» **Your objective**: Locate all lines with the word "return" and copy them out.

· · · · ·

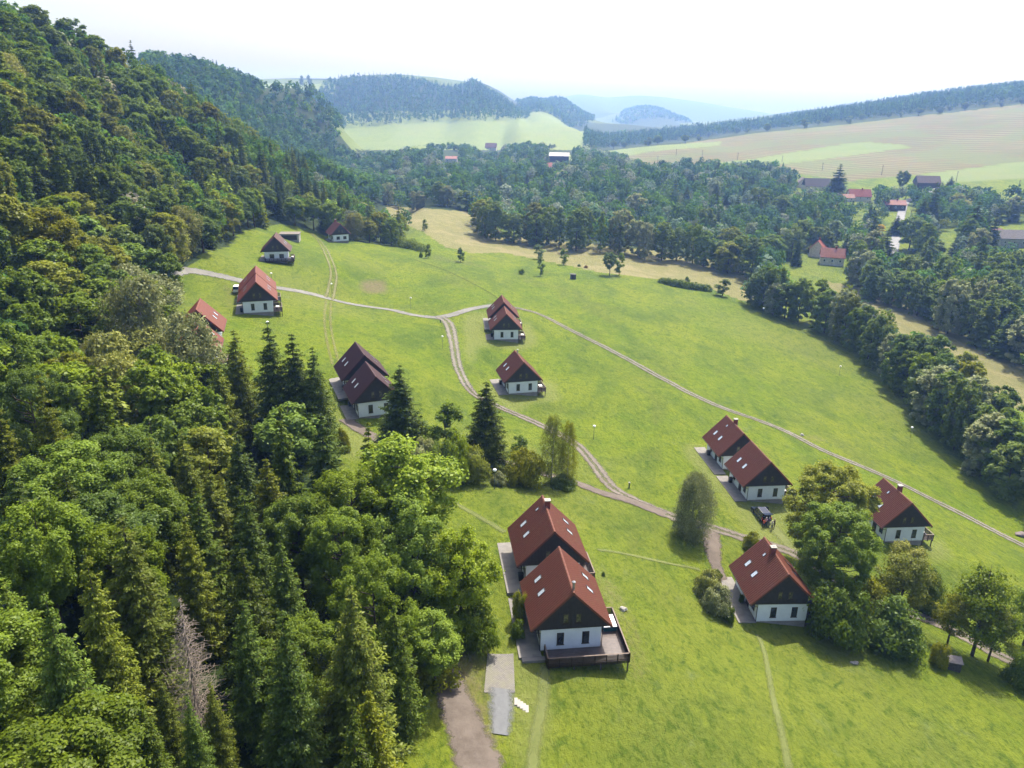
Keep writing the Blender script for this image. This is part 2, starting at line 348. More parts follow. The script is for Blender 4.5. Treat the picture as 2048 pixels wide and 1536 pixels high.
wd = t.mix(t.ramp(n2, .3, .7), (.022, .040, .009), (.036, .054, .014)); br = t.mix(t.ramp(n3, .3, .7), (0.128, 0.099, 0.054), (0.173, 0.138, 0.083))
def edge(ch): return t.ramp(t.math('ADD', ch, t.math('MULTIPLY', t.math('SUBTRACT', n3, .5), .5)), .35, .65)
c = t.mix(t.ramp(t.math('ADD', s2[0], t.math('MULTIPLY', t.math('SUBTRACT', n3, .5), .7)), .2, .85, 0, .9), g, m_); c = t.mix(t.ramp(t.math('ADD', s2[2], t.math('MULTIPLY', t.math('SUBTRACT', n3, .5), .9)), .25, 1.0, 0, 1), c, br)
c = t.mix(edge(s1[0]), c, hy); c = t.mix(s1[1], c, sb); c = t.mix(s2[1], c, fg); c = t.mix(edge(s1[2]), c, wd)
bh = t.math('ADD', t.math('MULTIPLY', n3, 1.0), t.math('MULTIPLY', n4, .35))
tuft = t.math('ADD', bh, t.math('MULTIPLY', t.noise(.45, 3, .6, pv), 1.2))
bmp = t.n('Bump', Height=tuft, Strength=1.0, Distance=.65).outputs[0]
b = t.n('BsdfPrincipled', Base__Color=c, Roughness=.9, Normal=bmp); b.inputs['Specular IOR Level'].default_value = .12
gme.materials.append(t.surf(b))
tag(link('ground', gme), kind='structure')

# ------------------------------------------------------------------ roads, tracks and paths laid over the sheet
def road_mat(name, c1, c2, centre=0.0, soft=.35, cover=1.0, wheels=0.0):
    t = NT(name); p = t.pos(); e = t.n('Attribute', _attribute_name='across').outputs['Fac']
    n = t.noise(1.1, 4, .65, p); n2 = t.noise(9, 3, .6, p); n0 = t.noise(.25, 3, .6, p)
    c = t.mix(t.ramp(n, .3, .7), c1, c2); c = t.mix(t.ramp(n2, .45, .7, 0, .5), c, [x * .6 for x in c1]); c = t.mix(t.ramp(n0, .4, .65, 0, .45), c, [x * 1.25 for x in c2])
    ae = t.math('ABSOLUTE', e); jit = t.math('MULTIPLY', t.math('SUBTRACT', n, .5), 1.1)
    edge = t.ramp(t.math('ADD', ae, jit), 1 - soft, 1.0, 1, 0)
    if centre: edge = t.math('MULTIPLY', edge, t.ramp(t.math('ADD', ae, t.math('MULTIPLY', jit, .8)), .12, .30, 1 - centre, 1))
    if wheels: edge = t.math('MULTIPLY', edge, t.ramp(t.math('ABSOLUTE', t.math('SUBTRACT', ae, .58)), .14, .34, 1, 1 - wheels))
    if cover < 1: edge = t.math('MULTIPLY', edge, cover)
    b = t.n('BsdfPrincipled', Base__Color=c, Roughness=.92, Normal=t.bump(n2, .6, .05)); b.inputs['Specular IOR Level'].default_value = .15
    tr = t.n('BsdfTransparent'); return t.surf(t.n('MixShader', i0=edge, i1=tr.outputs[0], i2=b.outputs[0]))
def smooth(pts, n=8):
    pts = [np.array(q, float) for q in pts]; P = [2 * pts[0] - pts[1]] + pts + [2 * pts[-1] - pts[-2]]; out = []
    for i in range(1, len(P) - 2):
        for k in range(n):
            u = k / n; out.append(.5 * ((2 * P[i]) + (-P[i - 1] + P[i + 1]) * u + (2 * P[i - 1] - 5 * P[i] + 4 * P[i + 1] - P[i + 2]) * u * u + (-P[i - 1] + 3 * P[i] - 3 * P[i + 1] + P[i + 2]) * u ** 3))
    return out + [pts[-1]]
def strip(name, px, width, mat, lift=.05, world=False, nacross=8):
    pts = [np.array(q[:2], float) if world else at(*q)[:2] for q in px]; pts = smooth(pts, 10)
    L = [0]
    for i in range(1, len(pts)): L.append(L[-1] + np.linalg.norm(pts[i] - pts[i - 1]))
    L = np.array(L); pts = np.array(pts); m = max(4, int(L[-1] / .9)); s = np.linspace(0, L[-1], m)
    q = np.stack([np.interp(s, L, pts[:, 0]), np.interp(s, L, pts[:, 1])], -1)
    tg = np.gradient(q, axis=0); tg /= np.linalg.norm(tg, axis=1)[:, None] + 1e-9; nr = np.stack([-tg[:, 1], tg[:, 0]], -1)
    w = np.interp(np.linspace(0, 1, m), np.linspace(0, 1, len(width)), width) if hasattr(width, '__len__') else np.full(m, width)
    e = np.linspace(-1, 1, nacross + 1)
    xy = q[:, None] + nr[:, None] * (e[None, :, None] * w[:, None, None] * .5)
    z = h(xy[..., 0], xy[..., 1]) + lift + .0003 * np.hypot(xy[..., 0], xy[..., 1])
    v = np.concatenate([xy, z[..., None]], -1).reshape(-1, 3); k = nacross + 1
    a, b = np.meshgrid(np.arange(nacross), np.arange(m - 1)); a = (b * k + a).ravel()
    me = np_mesh(name, v, np.stack([a, a + k, a + k + 1, a + 1], -1)); attr(me, 'across', np.tile(e, m), 'FLOAT')
    me.polygons.foreach_set('use_smooth', [True] * len(me.polygons))
    me.materials.append(mat); o = link(name, me); return tag(o, kind='structure')
M_gravel = road_mat('gravel', (.135, .13, .12), (.19, .185, .165), soft=.3)
M_gravel2 = road_mat('gravel_tracks', (.125, .115, .09), (.175, .16, .13), centre=.75, soft=.35)
M_dirt = road_mat('dirt', (.092, .074, .060), (.140, .116, .098), soft=.35)
M_dirt2 = road_mat('dirt_tracks', (.112, .096, .076), (.160, .140, .116), centre=.6, soft=.35)
M_worn = road_mat('worn_grass', (.115, .140, .038), (.155, .172, .060), soft=.6, cover=.75)
M_wheel = road_mat('wheel_marks', (.125, .128, .048), (.170, .168, .075), soft=.2, cover=.8, wheels=.92)
M_asph = road_mat('asphalt', (0.186, 0.186, 0.192), (0.248, 0.248, 0.254), soft=.15)
strip('gravel_road', [(318, 566), (345, 549), (375, 541), (440, 552), (560, 577), (660, 598), (760, 617), (830, 631), (887, 637)], 3.6, M_gravel)
strip('gravel_road', [(868, 637), (905, 630), (945, 618), (990, 611), (1015, 613)], 3.4, M_gravel, .07)
strip('gravel_track', [(1000, 612), (1040, 618), (1090, 634), (1180, 680), (1270, 727), (1330, 760), (1430, 810), (1560, 858), (1650, 903), (1780, 958), (1900, 1017), (1980, 1058), (2090, 1112)], [2.9, 2.7, 2.7, 3.0, 3.1], M_gravel2, .06)
strip('gravel_road', [(880, 634), (897, 648), (906, 680), (916, 735), (935, 775)], [4.2, 3.0, 2.8], M_gravel2, .08)
strip('dirt_road', [(930, 765), (950, 790), (1000, 815), (1080, 850), (1150, 888), (1185, 925), (1225, 975), (1290, 1010), (1350, 1035), (1430, 1058), (1500, 1080), (1580, 1104), (1645, 1140), (1720, 1190), (1800, 1222), (1860, 1240), (1940, 1280), (2000, 1312), (2090, 1350)], [2.8, 2.9, 3.0, 3.2, 3.0, 2.9], M_dirt2, .06)
strip('dirt_road', [(690, 838), (730, 865), (790, 895), (860, 912), (940, 915), (1005, 925), (1060, 940), (1140, 963), (1200, 985), (1260, 1002), (1330, 1030)], 3.0, M_dirt, .08)
strip('dirt_patch', [(1420, 1058), (1424, 1090), (1432, 1130), (1448, 1165)], [3.2, 3.4, 2.4, 1.6], M_dirt, .04)
strip('dirt_patch', [(1535, 1045), (1560, 1070), (1590, 1105)], [3.0, 3.0, 3.4], M_worn, .045)
strip('meadow_track', [(622, 466), (640, 484), (655, 510), (667, 545), (664, 575), (658, 598)], [2.2, 2.8, 3.4], M_wheel, .06)
strip('meadow_track', [(657, 603), (655, 640), (660, 680), (672, 730)], 2.6, road_mat('faint_marks', (0.167, 0.155, 0.056), (0.205, 0.192, 0.087), soft=.2, cover=.4, wheels=.95), .06)
strip('footpath', [(1515, 1270), (1530, 1310), (1545, 1390), (1562, 1460), (1582, 1560)], [.8, 1.0, 1.2], M_worn, .04)
strip('footpath', [(860, 985), (905, 1005), (960, 1035), (1010, 1065)], 1.3, M_worn, .04)
strip('footpath', [(1195, 1100), (1270, 1112), (1400, 1140)], .9, M_worn, .04)
strip('footpath', [(1090, 1330), (1086, 1400), (1072, 1470), (1062, 1560)], 1.6, M_worn, .05)
strip('footpath', [(830, 520), (900, 545), (960, 575), (1000, 600)], 1.0, road_mat('mown_line', (0.081, 0.105, 0.019), (0.099, 0.124, 0.025), soft=.5, cover=.5), .05)
strip('dirt_road', [(885, 1325), (905, 1385), (928, 1450), (955, 1520), (975, 1600)], [3.6, 4.2, 5.0, 5.6], M_dirt, .06)
strip('gravel_patch', [(1003, 1378), (1003, 1420), (1000, 1470)], [2.9, 3.0, 2.4], road_mat('grey_gravel', (.125, .13, .135), (.165, .17, .175), soft=.6), .075)
strip('village_road', [(1830, 396), (1812, 405), (1805, 420), (1800, 440), (1795, 465), (1789, 490), (1783, 515), (1770, 550)], 6.0, M_asph, .25)
strip('village_road', [(1880, 375), (1850, 388), (1826, 398)], 4.0, M_asph, .25)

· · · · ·

» **Task output**:
def edge(ch): return t.ramp(t.math('ADD', ch, t.math('MULTIPLY', t.math('SUBTRACT', n3, .5), .5)), .35, .65)
    tr = t.n('BsdfTransparent'); return t.surf(t.n('MixShader', i0=edge, i1=tr.outputs[0], i2=b.outputs[0]))
    return out + [pts[-1]]
    me.materials.append(mat); o = link(name, me); return tag(o, kind='structure')